• [SET EXERCISE] Copy only what lies from the line containing "What Blender Python" through the line containing "from mathutils import Vector, Matrix, noise" in the entries below, keeping both end lines exact and dropping every picture.

•••••

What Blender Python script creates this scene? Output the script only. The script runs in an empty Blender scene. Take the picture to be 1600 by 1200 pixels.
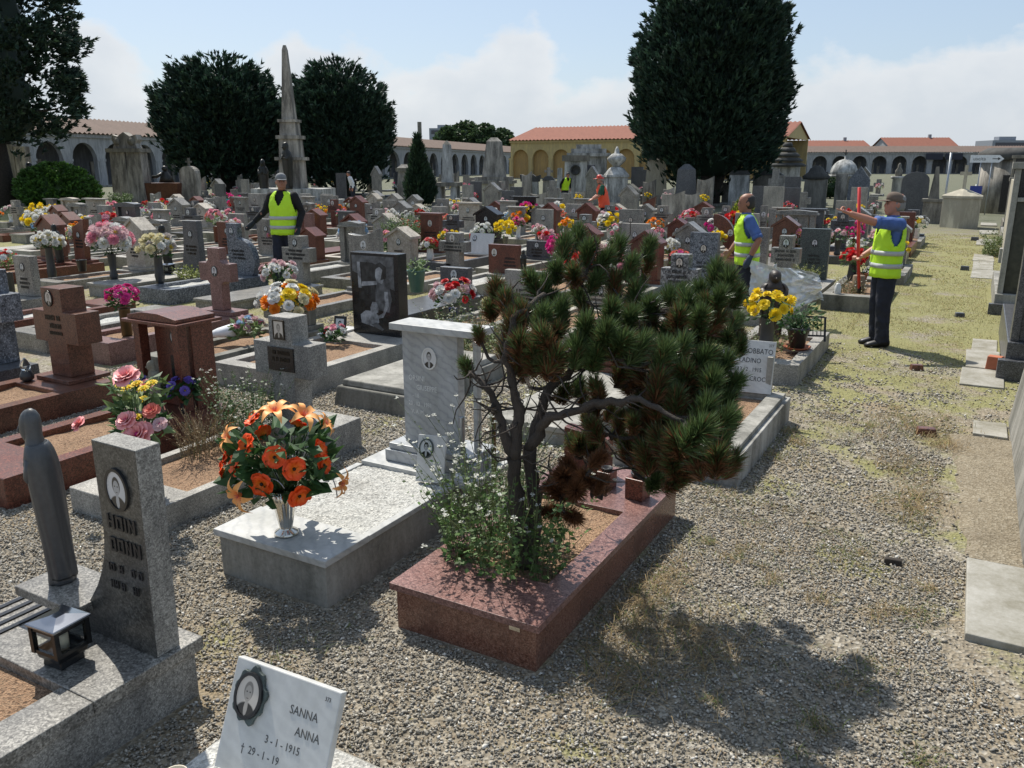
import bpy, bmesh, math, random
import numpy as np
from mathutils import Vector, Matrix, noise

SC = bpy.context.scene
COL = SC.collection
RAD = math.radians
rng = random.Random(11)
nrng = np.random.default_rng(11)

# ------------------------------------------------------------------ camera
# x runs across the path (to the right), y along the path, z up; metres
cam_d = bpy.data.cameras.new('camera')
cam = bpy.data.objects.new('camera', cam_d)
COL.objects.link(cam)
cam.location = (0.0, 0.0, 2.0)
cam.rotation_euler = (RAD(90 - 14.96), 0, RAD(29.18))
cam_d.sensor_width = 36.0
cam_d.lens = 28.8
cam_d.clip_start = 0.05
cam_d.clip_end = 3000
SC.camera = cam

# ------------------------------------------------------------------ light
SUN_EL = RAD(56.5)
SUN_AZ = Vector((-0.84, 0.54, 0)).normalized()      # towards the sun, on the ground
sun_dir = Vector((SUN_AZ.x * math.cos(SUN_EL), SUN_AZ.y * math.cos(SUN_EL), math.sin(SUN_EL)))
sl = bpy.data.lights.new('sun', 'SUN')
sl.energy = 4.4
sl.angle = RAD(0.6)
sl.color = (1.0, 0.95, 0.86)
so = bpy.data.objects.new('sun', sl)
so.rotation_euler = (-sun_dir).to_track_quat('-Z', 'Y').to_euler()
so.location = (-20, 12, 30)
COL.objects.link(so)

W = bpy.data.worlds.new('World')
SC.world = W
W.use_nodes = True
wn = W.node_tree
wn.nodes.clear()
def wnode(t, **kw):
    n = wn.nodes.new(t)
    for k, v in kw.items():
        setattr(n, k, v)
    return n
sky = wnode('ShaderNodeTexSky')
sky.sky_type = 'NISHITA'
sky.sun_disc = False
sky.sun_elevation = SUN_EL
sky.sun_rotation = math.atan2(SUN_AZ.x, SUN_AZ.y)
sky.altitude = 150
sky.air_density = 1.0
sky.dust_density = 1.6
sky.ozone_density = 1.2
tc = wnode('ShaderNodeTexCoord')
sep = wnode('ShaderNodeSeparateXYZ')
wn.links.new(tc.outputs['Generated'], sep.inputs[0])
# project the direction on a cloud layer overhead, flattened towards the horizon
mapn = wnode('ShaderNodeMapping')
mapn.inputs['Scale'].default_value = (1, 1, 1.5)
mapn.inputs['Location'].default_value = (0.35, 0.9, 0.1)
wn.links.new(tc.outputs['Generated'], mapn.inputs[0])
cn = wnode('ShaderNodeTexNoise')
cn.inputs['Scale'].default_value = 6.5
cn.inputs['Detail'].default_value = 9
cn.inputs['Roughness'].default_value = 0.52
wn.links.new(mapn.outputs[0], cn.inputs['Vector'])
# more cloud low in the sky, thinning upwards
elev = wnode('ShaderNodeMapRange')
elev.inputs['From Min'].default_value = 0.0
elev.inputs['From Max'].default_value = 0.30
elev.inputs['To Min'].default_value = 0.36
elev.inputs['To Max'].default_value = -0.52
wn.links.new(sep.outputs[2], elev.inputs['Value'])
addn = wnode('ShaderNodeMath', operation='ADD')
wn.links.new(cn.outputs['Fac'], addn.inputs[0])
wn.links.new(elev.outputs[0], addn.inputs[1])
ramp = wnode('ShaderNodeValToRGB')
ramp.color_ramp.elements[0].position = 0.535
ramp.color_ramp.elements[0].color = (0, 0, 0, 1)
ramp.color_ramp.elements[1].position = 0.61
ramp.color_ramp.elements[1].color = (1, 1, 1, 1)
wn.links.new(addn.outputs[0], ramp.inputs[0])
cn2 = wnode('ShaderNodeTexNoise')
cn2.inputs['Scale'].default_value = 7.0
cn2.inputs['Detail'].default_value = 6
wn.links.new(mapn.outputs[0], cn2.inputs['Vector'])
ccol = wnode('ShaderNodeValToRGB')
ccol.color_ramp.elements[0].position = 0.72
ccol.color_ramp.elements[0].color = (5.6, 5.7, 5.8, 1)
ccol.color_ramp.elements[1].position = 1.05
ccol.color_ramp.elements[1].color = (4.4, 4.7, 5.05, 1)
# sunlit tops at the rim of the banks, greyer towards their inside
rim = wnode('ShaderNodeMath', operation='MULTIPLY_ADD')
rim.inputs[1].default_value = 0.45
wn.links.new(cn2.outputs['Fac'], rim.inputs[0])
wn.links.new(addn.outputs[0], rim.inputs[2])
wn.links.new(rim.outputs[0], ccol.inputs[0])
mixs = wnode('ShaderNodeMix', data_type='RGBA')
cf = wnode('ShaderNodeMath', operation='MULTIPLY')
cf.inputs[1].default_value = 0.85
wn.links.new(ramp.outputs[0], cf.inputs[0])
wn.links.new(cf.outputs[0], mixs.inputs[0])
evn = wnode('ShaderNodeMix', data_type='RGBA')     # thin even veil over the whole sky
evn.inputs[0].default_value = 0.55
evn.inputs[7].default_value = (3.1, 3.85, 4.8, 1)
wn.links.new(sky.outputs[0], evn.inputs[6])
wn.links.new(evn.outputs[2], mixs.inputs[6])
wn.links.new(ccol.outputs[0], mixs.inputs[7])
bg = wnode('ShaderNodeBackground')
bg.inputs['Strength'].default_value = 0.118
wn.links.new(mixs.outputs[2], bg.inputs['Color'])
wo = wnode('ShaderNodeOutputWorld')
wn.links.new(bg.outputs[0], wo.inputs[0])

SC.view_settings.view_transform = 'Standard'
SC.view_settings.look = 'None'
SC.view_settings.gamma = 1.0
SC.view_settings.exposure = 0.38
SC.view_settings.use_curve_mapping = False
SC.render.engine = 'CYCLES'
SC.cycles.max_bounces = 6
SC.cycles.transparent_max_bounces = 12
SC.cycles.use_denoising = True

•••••

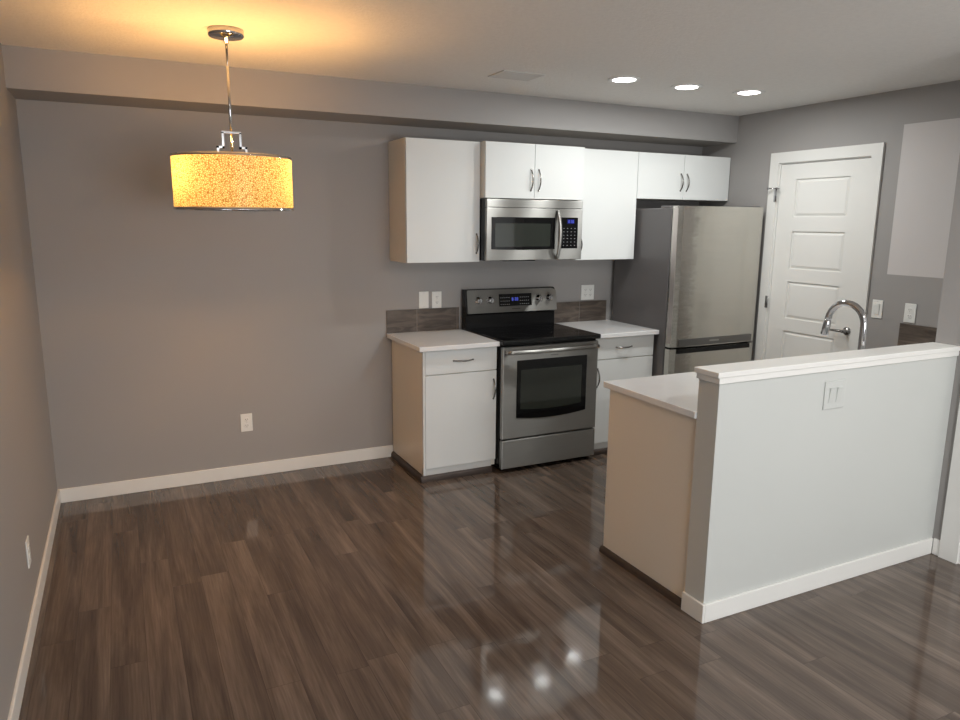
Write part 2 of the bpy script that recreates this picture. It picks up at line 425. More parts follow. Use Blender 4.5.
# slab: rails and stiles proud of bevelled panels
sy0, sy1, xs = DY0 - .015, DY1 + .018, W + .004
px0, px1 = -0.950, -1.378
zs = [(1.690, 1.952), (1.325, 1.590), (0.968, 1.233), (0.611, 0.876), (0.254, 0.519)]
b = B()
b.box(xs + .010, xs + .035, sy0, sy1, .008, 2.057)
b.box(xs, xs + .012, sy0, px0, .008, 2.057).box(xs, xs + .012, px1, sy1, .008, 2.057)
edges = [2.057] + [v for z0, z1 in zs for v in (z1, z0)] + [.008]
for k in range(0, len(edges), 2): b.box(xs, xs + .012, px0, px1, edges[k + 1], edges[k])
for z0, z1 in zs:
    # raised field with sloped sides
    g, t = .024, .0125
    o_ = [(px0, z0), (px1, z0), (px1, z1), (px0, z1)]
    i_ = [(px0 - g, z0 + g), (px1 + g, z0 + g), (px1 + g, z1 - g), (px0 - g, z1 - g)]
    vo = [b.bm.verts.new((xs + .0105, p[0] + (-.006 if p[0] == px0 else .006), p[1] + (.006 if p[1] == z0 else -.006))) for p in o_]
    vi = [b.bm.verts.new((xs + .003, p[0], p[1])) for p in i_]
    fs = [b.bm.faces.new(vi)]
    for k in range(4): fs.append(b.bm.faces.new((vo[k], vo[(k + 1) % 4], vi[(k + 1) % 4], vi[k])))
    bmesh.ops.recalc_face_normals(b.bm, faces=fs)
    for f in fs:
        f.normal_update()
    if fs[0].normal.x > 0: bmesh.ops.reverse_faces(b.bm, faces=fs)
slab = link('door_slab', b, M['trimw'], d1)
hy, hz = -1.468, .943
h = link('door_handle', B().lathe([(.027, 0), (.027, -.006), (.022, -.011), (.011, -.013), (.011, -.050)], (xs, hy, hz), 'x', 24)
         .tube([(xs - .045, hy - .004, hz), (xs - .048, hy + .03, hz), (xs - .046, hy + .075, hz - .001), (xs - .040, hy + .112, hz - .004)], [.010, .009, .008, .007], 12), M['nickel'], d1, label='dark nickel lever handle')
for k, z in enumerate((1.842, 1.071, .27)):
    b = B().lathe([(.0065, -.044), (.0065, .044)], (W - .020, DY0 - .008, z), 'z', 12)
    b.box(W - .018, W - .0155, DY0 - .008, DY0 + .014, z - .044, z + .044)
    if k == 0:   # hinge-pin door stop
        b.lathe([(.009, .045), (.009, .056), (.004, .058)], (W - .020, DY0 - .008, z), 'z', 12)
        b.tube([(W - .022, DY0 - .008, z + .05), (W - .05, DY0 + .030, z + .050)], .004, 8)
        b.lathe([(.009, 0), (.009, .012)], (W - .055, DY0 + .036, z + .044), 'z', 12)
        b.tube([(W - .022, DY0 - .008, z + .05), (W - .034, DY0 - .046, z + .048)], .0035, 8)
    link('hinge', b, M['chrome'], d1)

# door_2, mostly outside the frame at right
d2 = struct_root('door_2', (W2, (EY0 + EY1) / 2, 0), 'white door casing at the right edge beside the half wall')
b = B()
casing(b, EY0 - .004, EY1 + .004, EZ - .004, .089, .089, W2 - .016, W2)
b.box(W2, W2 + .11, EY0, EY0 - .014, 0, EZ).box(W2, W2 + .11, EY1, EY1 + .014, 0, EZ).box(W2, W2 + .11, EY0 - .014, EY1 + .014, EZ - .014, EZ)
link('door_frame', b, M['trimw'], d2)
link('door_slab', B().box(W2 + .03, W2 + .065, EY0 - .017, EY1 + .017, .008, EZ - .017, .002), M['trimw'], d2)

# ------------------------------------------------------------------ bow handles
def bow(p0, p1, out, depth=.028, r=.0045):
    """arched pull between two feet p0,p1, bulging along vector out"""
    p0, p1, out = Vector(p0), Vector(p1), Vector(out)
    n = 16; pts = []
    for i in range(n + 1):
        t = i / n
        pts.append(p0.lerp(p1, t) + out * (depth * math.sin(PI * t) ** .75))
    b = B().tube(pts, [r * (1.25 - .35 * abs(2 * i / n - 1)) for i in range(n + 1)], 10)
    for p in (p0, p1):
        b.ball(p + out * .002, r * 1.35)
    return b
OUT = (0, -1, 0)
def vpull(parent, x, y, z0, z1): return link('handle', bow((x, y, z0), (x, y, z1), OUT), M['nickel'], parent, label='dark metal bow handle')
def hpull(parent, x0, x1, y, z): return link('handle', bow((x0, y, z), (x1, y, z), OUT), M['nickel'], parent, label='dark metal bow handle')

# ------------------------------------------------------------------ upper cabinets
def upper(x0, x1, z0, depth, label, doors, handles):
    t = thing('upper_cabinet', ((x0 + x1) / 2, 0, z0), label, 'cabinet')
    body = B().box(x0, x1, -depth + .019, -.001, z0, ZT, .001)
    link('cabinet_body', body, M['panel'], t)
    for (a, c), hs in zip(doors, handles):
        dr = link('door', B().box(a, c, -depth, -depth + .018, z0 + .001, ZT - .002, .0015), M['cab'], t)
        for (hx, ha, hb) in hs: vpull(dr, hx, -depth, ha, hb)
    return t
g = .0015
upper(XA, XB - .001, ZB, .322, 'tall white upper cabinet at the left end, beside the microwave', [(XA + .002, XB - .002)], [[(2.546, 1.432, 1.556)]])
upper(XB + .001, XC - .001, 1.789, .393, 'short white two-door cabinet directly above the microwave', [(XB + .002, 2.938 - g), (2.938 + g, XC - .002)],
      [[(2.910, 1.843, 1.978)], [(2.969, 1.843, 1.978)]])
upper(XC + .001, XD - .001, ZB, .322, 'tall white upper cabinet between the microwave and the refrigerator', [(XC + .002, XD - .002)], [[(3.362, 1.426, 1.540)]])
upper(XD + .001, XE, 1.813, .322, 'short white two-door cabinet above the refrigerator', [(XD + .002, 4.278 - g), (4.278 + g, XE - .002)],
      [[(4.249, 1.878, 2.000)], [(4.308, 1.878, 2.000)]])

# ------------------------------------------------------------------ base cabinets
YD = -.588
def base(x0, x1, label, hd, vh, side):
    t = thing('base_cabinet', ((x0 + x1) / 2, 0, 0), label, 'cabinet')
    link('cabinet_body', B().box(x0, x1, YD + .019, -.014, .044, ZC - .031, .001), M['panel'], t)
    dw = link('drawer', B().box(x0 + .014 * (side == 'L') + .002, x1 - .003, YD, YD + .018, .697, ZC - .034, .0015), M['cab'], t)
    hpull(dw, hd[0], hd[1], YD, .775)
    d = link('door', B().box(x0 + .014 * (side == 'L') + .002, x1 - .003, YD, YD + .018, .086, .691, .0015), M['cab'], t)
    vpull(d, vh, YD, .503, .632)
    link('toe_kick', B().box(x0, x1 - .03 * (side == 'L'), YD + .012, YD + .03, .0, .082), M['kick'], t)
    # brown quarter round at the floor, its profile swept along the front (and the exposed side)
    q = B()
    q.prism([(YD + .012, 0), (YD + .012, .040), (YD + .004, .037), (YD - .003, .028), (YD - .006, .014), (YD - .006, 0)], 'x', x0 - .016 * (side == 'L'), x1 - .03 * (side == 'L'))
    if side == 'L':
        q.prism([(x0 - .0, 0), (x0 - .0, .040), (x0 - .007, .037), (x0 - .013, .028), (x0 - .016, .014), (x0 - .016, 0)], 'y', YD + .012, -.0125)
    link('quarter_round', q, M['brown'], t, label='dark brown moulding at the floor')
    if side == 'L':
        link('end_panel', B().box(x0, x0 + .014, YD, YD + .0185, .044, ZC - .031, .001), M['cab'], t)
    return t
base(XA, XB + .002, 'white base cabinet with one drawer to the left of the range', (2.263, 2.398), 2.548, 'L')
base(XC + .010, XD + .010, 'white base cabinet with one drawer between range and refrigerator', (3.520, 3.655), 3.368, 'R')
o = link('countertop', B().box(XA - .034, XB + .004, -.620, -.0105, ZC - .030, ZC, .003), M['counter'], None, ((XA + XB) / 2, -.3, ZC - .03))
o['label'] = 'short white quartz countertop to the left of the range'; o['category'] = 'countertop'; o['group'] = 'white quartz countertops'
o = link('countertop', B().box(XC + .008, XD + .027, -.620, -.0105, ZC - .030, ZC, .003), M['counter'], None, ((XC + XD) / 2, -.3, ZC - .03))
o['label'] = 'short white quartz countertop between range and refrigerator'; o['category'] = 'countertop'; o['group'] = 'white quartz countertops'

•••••

• [WRITTEN RESPONSE]
What Blender Python script creates this scene? Output the script only. The script runs in an empty Blender scene. Take the picture to be 1600 by 1200 pixels.
import bpy, bmesh, math, random
import numpy as np
from mathutils import Vector, Matrix, noise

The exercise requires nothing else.